Insurgency and Inaccessibility
Peer-reviewed Journal Article
Tollefsen, Andreas Forø & Halvard Buhaug (2015) Insurgency and Inaccessibility, International Studies Review 17(1): 6–25.
A widely held belief
within policy and practice contends that rough terrain and other physical
obstacles to power projection hinder public surveillance, lower
counterinsurgency capability, and generally constitute an important facilitator
of rebellion. Likewise, sociocultural exclusion and alienation from the core
are widely assumed to increase latent conflict risk through their influence on
identity formation and perception of collective grievances. However, there is
no scientific consensus on the empirical strength or significance of such a relationship,
and many quantitative studies fail to find a robust link between a country’s geographical
or ethno-demographic characteristics and its estimated conflict risk.

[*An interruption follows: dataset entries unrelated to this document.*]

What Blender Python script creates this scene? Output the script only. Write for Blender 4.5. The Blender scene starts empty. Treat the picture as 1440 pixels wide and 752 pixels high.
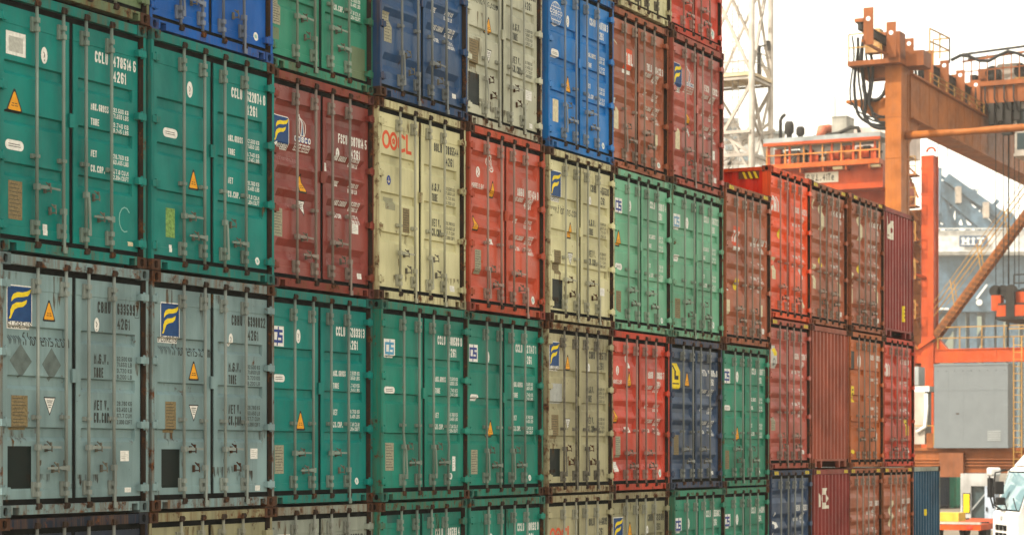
import bpy, math, random
from mathutils import Vector, Matrix
R = math.radians
random.seed(11)
sc = bpy.context.scene
col = sc.collection

# ------------------------------------------------------------------ camera
CAM = Vector((-18.98, -13.70, 3.24))
FWD = Vector((0.897, 0.442, 0.0)).normalized()
RGT = Vector((FWD.y, -FWD.x, 0.0))
FPX = 3023.0                                   # focal length in pixels of the 1440 wide photo
cam = bpy.data.cameras.new('camera')
cam.sensor_width = 36.0
cam.lens = FPX / 1440.0 * 36.0
cam.shift_y = 259.0 / 1440.0                   # a shifted (perspective corrected) lens: verticals stay vertical
cam.shift_x = -3.5 / 1440.0
cam.clip_start = 0.5
cam.clip_end = 6000
cam.dof.use_dof = True
cam.dof.focus_distance = 25.0
cam.dof.aperture_fstop = 3.2
co = bpy.data.objects.new('camera', cam)
co.location = CAM
co.rotation_euler = (R(90), 0, math.atan2(FWD.y, FWD.x) - R(90))
col.objects.link(co)
sc.camera = co

def at(px, py, d):
    """world point seen at photo pixel (px, py) at distance d along the view axis"""
    return CAM + FWD * d + RGT * ((px - 723.5) / FPX * d) + Vector((0, 0, (635 - py) / FPX * d))

# ------------------------------------------------------------------ sky, sun, exposure
SUN_DIR = Vector((-0.56, 0.36, 0.75)).normalized()      # towards the sun
elev = math.asin(SUN_DIR.z)
w = bpy.data.worlds.new('World'); sc.world = w; w.use_nodes = True
nt = w.node_tree; nt.nodes.clear()
sky = nt.nodes.new('ShaderNodeTexSky'); sky.sky_type = 'NISHITA'; sky.sun_disc = False
sky.sun_elevation = elev
sky.sun_rotation = math.atan2(SUN_DIR.x, SUN_DIR.y)
sky.air_density = 1.0; sky.dust_density = 2.0; sky.ozone_density = 0.4; sky.altitude = 0
bg = nt.nodes.new('ShaderNodeBackground'); bg.inputs['Strength'].default_value = 0.13
out = nt.nodes.new('ShaderNodeOutputWorld')
hs = nt.nodes.new('ShaderNodeHueSaturation'); hs.inputs['Saturation'].default_value = 0.30     # humid, milky, slightly yellow air
tint = nt.nodes.new('ShaderNodeMix'); tint.data_type = 'RGBA'; tint.blend_type = 'MULTIPLY'; tint.inputs['Factor'].default_value = 1.0
rg_ = [i for i in tint.inputs if i.type == 'RGBA']; rg_[1].default_value = (1.12, 1.0, 0.80, 1)
nt.links.new(sky.outputs[0], hs.inputs['Color']); nt.links.new(hs.outputs[0], rg_[0])
nt.links.new([o for o in tint.outputs if o.type == 'RGBA'][0], bg.inputs['Color']); nt.links.new(bg.outputs[0], out.inputs['Surface'])
sun = bpy.data.lights.new('sun', 'SUN'); sun.energy = 2.0; sun.angle = R(0.5); sun.color = (1.0, 0.93, 0.82)
so = bpy.data.objects.new('sun', sun); so.rotation_euler = SUN_DIR.to_track_quat('Z', 'Y').to_euler()
so.location = (0, 0, 60); col.objects.link(so)
sc.view_settings.view_transform = 'Standard'; sc.view_settings.look = 'None'
sc.view_settings.exposure = 1.95; sc.view_settings.gamma = 1.0
sc.render.engine = 'CYCLES'
sc.cycles.use_denoising = True
sc.cycles.max_bounces = 6; sc.cycles.diffuse_bounces = 3; sc.cycles.glossy_bounces = 3
sc.cycles.transmission_bounces = 4; sc.cycles.volume_bounces = 1

# ------------------------------------------------------------------ mesh helpers
class MB:
    """collects faces, links them as ONE mesh object"""
    def __init__(s): s.v = []; s.f = []; s.m = []; s.mi = 0; s.smooth = []
    def face(s, pts, mi=None):
        n = len(s.v); s.v += [tuple(p) for p in pts]
        s.f.append(tuple(range(n, n + len(pts)))); s.m.append(s.mi if mi is None else mi)
    def box(s, x0, x1, y0, y1, z0, z1, mi=None, mat=None, bev=0.0):
        P = [Vector((x, y, z)) for x in (x0, x1) for y in (y0, y1) for z in (z0, z1)]
        if mat is not None: P = [mat @ p for p in P]
        n = len(s.v); s.v += [tuple(p) for p in P]
        for q in ((0, 1, 3, 2), (4, 6, 7, 5), (0, 4, 5, 1), (2, 3, 7, 6), (0, 2, 6, 4), (1, 5, 7, 3)):
            s.f.append(tuple(n + i for i in q)); s.m.append(s.mi if mi is None else mi)
    def bar(s, a, b, w, h=None, mi=None, up=(0, 0, 1)):
        """rectangular bar from a to b"""
        a = Vector(a); b = Vector(b); h = h or w
        d = (b - a); L = d.length; d.normalize()
        u = Vector(up)
        if abs(d.dot(u)) > 0.97: u = Vector((1, 0, 0))
        sx = d.cross(u).normalized(); sz = sx.cross(d).normalized()
        M = Matrix.Identity(4)
        for i in range(3):
            M[i][0] = sx[i]; M[i][1] = d[i]; M[i][2] = sz[i]; M[i][3] = a[i]
        s.box(-w / 2, w / 2, 0, L, -h / 2, h / 2, mi, M)
    def tube(s, path, r, n=8, mi=None, caps=True):
        path = [Vector(p) for p in path]; rings = []
        rr = r if isinstance(r, (list, tuple)) else [r] * len(path)
        pu = None
        for i, p in enumerate(path):
            d = (path[min(i + 1, len(path) - 1)] - path[max(i - 1, 0)]).normalized()
            if pu is None:
                pu = d.cross(Vector((0, 0, 1)))
                if pu.length < 0.05: pu = Vector((1, 0, 0))
            u = (pu - d * pu.dot(d)).normalized(); pu = u
            v = d.cross(u)
            base = len(s.v)
            for k in range(n):
                a = 2 * math.pi * k / n
                s.v.append(tuple(p + u * math.cos(a) * rr[i] + v * math.sin(a) * rr[i]))
            rings.append(base)
        for i in range(len(path) - 1):
            for k in range(n):
                k2 = (k + 1) % n
                s.f.append((rings[i] + k, rings[i] + k2, rings[i + 1] + k2, rings[i + 1] + k))
                s.m.append(s.mi if mi is None else mi); s.smooth.append(len(s.f) - 1)
        if caps:
            s.f.append(tuple(rings[0] + k for k in range(n))[::-1]); s.m.append(s.mi if mi is None else mi)
            s.f.append(tuple(rings[-1] + k for k in range(n))); s.m.append(s.mi if mi is None else mi)
    def mesh(s, name):
        me = bpy.data.meshes.new(name)
        me.from_pydata(s.v, [], s.f)
        me.polygons.foreach_set('material_index', s.m)
        if s.smooth:
            fl = [False] * len(s.f)
            for i in s.smooth: fl[i] = True
            me.polygons.foreach_set('use_smooth', fl)
        nm = max(s.m) + 1 if s.m else 1
        for _ in range(nm): me.materials.append(None)
        me.update()
        return me

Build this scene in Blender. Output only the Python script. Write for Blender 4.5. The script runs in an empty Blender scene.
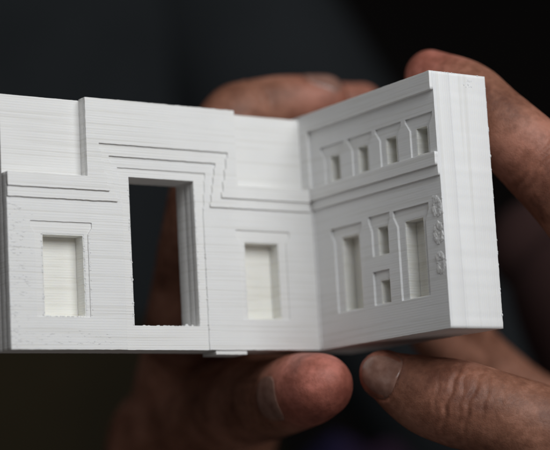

This
paper represents a first comprehensive evaluation of how physical and
sociocultural inaccessibility relate to contemporary civil wars. Drawing on recent
advances in geographic information systems (GIS) and georeferenced indicators
of terrain, settlement patterns, ethno-political status, and armed conflict, we
put the purported causal relationship to empirical test. A statistical analysis
of civil conflict events across post-Cold War Africa gives considerable support
to the proposed theoretical framework, revealing that the various dimensions of
inaccessibility all exert significant and substantive effects on local conflict
risk. We find weaker evidence for the notion of substitutability; the
inaccessibility indicators largely retain their individual effects when
included in the same regression model.